**TASK BRIEF**
Please transcribe the records precisely; pictures stay out of your copy.
-- Begin --
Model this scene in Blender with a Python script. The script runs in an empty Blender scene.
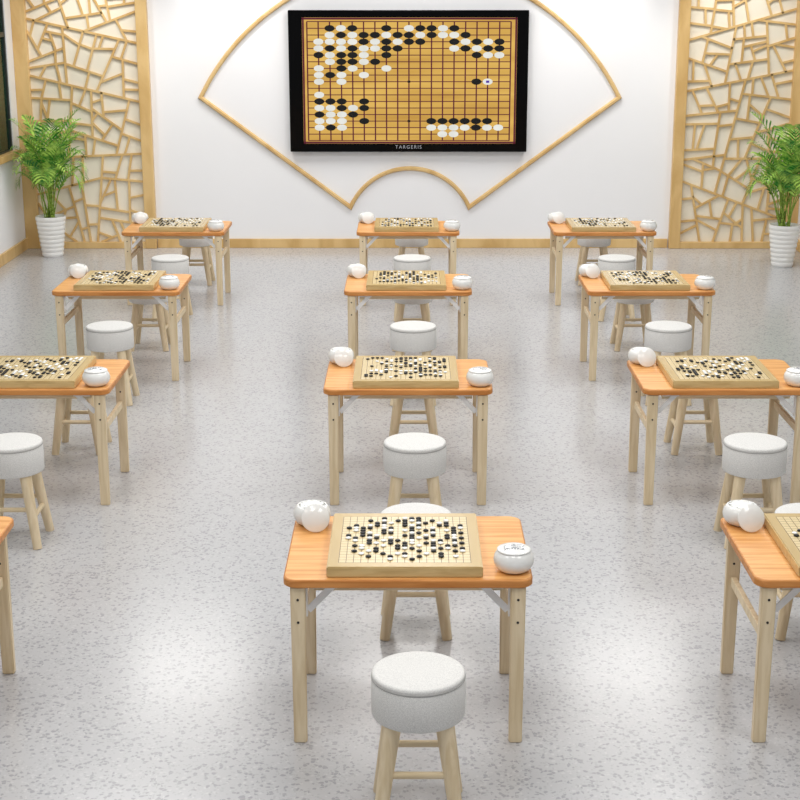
import bpy, bmesh, math, random
from mathutils import Vector, Matrix
C = bpy.context.scene.collection
scene = bpy.context.scene
scene.view_settings.view_transform = 'Standard'
scene.view_settings.look = 'None'

# ------------------------------------------------------------ materials
def srgb(r, g, b):
    def f(c):
        c /= 255.0
        return c/12.92 if c <= .04045 else ((c+.055)/1.055)**2.4
    return (f(r), f(g), f(b), 1)

def newmat(name, rough=.5, spec=.5):
    m = bpy.data.materials.new(name); m.use_nodes = True
    nt = m.node_tree; b = nt.nodes['Principled BSDF']
    b.inputs['Roughness'].default_value = rough
    b.inputs['Specular IOR Level'].default_value = spec
    return m, nt, b

def N(nt, t, **kw):
    n = nt.nodes.new(t)
    for k, v in kw.items(): setattr(n, k, v)
    return n

def math_(nt, op, a, b=None, c=None):
    n = N(nt, 'ShaderNodeMath', operation=op)
    for i, v in enumerate((a, b, c)):
        if v is None: continue
        if isinstance(v, (int, float)): n.inputs[i].default_value = v
        else: nt.links.new(v, n.inputs[i])
    return n.outputs[0]

def mixc(nt, fac, a, b):
    n = N(nt, 'ShaderNodeMix', data_type='RGBA')
    for i, v in ((0, fac), (6, a), (7, b)):
        if isinstance(v, (int, float, tuple)): n.inputs[i].default_value = v
        else: nt.links.new(v, n.inputs[i])
    return n.outputs[2]

def plain(name, col, rough=.5, spec=.5, var=.04, scale=30, metal=0):
    m, nt, b = newmat(name, rough, spec)
    tc = N(nt, 'ShaderNodeTexCoord'); no = N(nt, 'ShaderNodeTexNoise')
    no.inputs['Scale'].default_value = scale
    nt.links.new(tc.outputs['Object'], no.inputs['Vector'])
    dk = tuple(c*(1-var*3) for c in col[:3])+(1,)
    nt.links.new(mixc(nt, no.outputs['Fac'], dk, col), b.inputs['Base Color'])
    b.inputs['Metallic'].default_value = metal
    return m

def wood(name, c1, c2, stretch=(1, 14, 14), scale=3.0, rough=.45, spec=.4):
    m, nt, b = newmat(name, rough, spec)
    tc = N(nt, 'ShaderNodeTexCoord'); mp = N(nt, 'ShaderNodeMapping')
    mp.inputs['Scale'].default_value = stretch
    oi = N(nt, 'ShaderNodeObjectInfo')
    add = N(nt, 'ShaderNodeVectorMath', operation='ADD')
    mul = N(nt, 'ShaderNodeVectorMath', operation='SCALE'); mul.inputs[3].default_value = 13
    cb = N(nt, 'ShaderNodeCombineXYZ')
    nt.links.new(oi.outputs['Random'], cb.inputs[0]); nt.links.new(oi.outputs['Random'], cb.inputs[1])
    nt.links.new(cb.outputs[0], mul.inputs[0])
    nt.links.new(tc.outputs['Object'], add.inputs[0]); nt.links.new(mul.outputs[0], add.inputs[1])
    nt.links.new(add.outputs[0], mp.inputs['Vector'])
    n1 = N(nt, 'ShaderNodeTexNoise'); n1.inputs['Scale'].default_value = scale
    n1.inputs['Detail'].default_value = 6; n1.inputs['Distortion'].default_value = .8
    nt.links.new(mp.outputs[0], n1.inputs['Vector'])
    r = N(nt, 'ShaderNodeValToRGB')
    r.color_ramp.elements[0].position = .36; r.color_ramp.elements[0].color = c2
    r.color_ramp.elements[1].position = .60; r.color_ramp.elements[1].color = c1
    nt.links.new(n1.outputs['Fac'], r.inputs[0])
    nt.links.new(r.outputs[0], b.inputs['Base Color'])
    return m

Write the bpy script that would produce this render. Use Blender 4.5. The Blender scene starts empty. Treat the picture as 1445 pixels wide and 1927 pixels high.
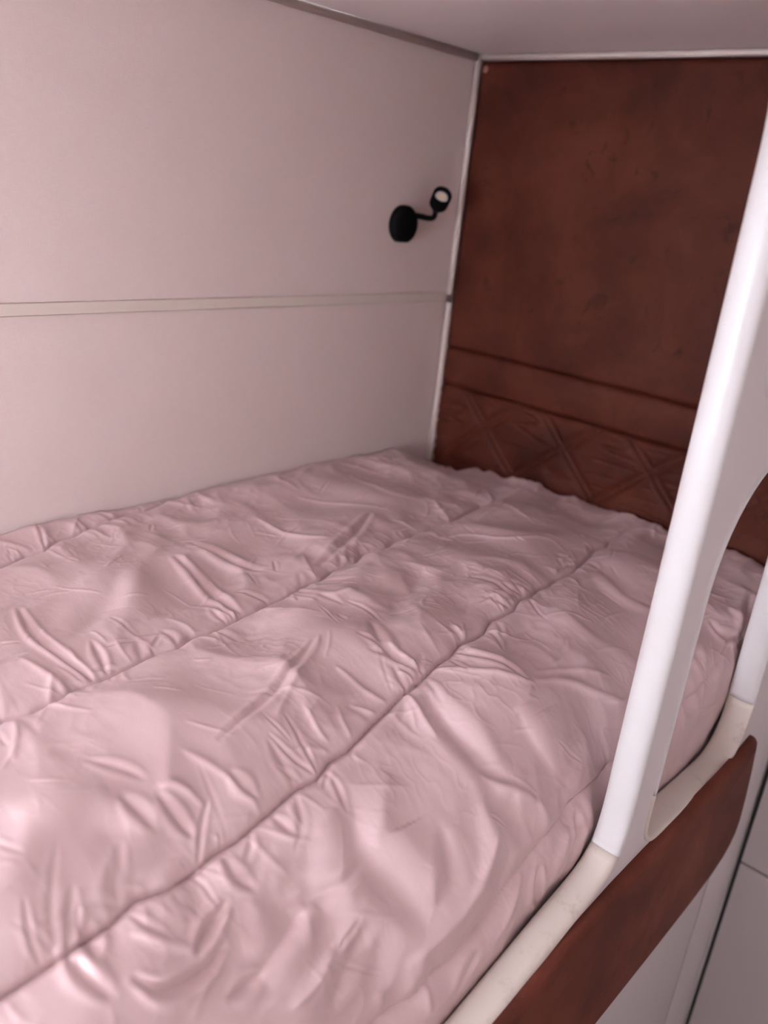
-- End --
**EXERCISE ANSWER**
Model this scene in Blender with a Python script. The script runs in an empty Blender scene.
import bpy, bmesh, math, random
from mathutils import Vector, Matrix
C = bpy.context.scene.collection
scene = bpy.context.scene
scene.view_settings.view_transform = 'Standard'
scene.view_settings.look = 'None'

# ------------------------------------------------------------ materials
def srgb(r, g, b):
    def f(c):
        c /= 255.0
        return c/12.92 if c <= .04045 else ((c+.055)/1.055)**2.4
    return (f(r), f(g), f(b), 1)

def newmat(name, rough=.5, spec=.5):
    m = bpy.data.materials.new(name); m.use_nodes = True
    nt = m.node_tree; b = nt.nodes['Principled BSDF']
    b.inputs['Roughness'].default_value = rough
    b.inputs['Specular IOR Level'].default_value = spec
    return m, nt, b

def N(nt, t, **kw):
    n = nt.nodes.new(t)
    for k, v in kw.items(): setattr(n, k, v)
    return n

def math_(nt, op, a, b=None, c=None):
    n = N(nt, 'ShaderNodeMath', operation=op)
    for i, v in enumerate((a, b, c)):
        if v is None: continue
        if isinstance(v, (int, float)): n.inputs[i].default_value = v
        else: nt.links.new(v, n.inputs[i])
    return n.outputs[0]

def mixc(nt, fac, a, b):
    n = N(nt, 'ShaderNodeMix', data_type='RGBA')
    for i, v in ((0, fac), (6, a), (7, b)):
        if isinstance(v, (int, float, tuple)): n.inputs[i].default_value = v
        else: nt.links.new(v, n.inputs[i])
    return n.outputs[2]

def plain(name, col, rough=.5, spec=.5, var=.04, scale=30, metal=0):
    m, nt, b = newmat(name, rough, spec)
    tc = N(nt, 'ShaderNodeTexCoord'); no = N(nt, 'ShaderNodeTexNoise')
    no.inputs['Scale'].default_value = scale
    nt.links.new(tc.outputs['Object'], no.inputs['Vector'])
    dk = tuple(c*(1-var*3) for c in col[:3])+(1,)
    nt.links.new(mixc(nt, no.outputs['Fac'], dk, col), b.inputs['Base Color'])
    b.inputs['Metallic'].default_value = metal
    return m

def wood(name, c1, c2, stretch=(1, 14, 14), scale=3.0, rough=.45, spec=.4):
    m, nt, b = newmat(name, rough, spec)
    tc = N(nt, 'ShaderNodeTexCoord'); mp = N(nt, 'ShaderNodeMapping')
    mp.inputs['Scale'].default_value = stretch
    oi = N(nt, 'ShaderNodeObjectInfo')
    add = N(nt, 'ShaderNodeVectorMath', operation='ADD')
    mul = N(nt, 'ShaderNodeVectorMath', operation='SCALE'); mul.inputs[3].default_value = 13
    cb = N(nt, 'ShaderNodeCombineXYZ')
    nt.links.new(oi.outputs['Random'], cb.inputs[0]); nt.links.new(oi.outputs['Random'], cb.inputs[1])
    nt.links.new(cb.outputs[0], mul.inputs[0])
    nt.links.new(tc.outputs['Object'], add.inputs[0]); nt.links.new(mul.outputs[0], add.inputs[1])
    nt.links.new(add.outputs[0], mp.inputs['Vector'])
    n1 = N(nt, 'ShaderNodeTexNoise'); n1.inputs['Scale'].default_value = scale
    n1.inputs['Detail'].default_value = 6; n1.inputs['Distortion'].default_value = .8
    nt.links.new(mp.outputs[0], n1.inputs['Vector'])
    r = N(nt, 'ShaderNodeValToRGB')
    r.color_ramp.elements[0].position = .36; r.color_ramp.elements[0].color = c2
    r.color_ramp.elements[1].position = .60; r.color_ramp.elements[1].color = c1
    nt.links.new(n1.outputs['Fac'], r.inputs[0])
    nt.links.new(r.outputs[0], b.inputs['Base Color'])
    return m

Write the bpy script that would produce this render. Use Blender 4.5. The Blender scene starts empty. Treat the picture as 1445 pixels wide and 1927 pixels high.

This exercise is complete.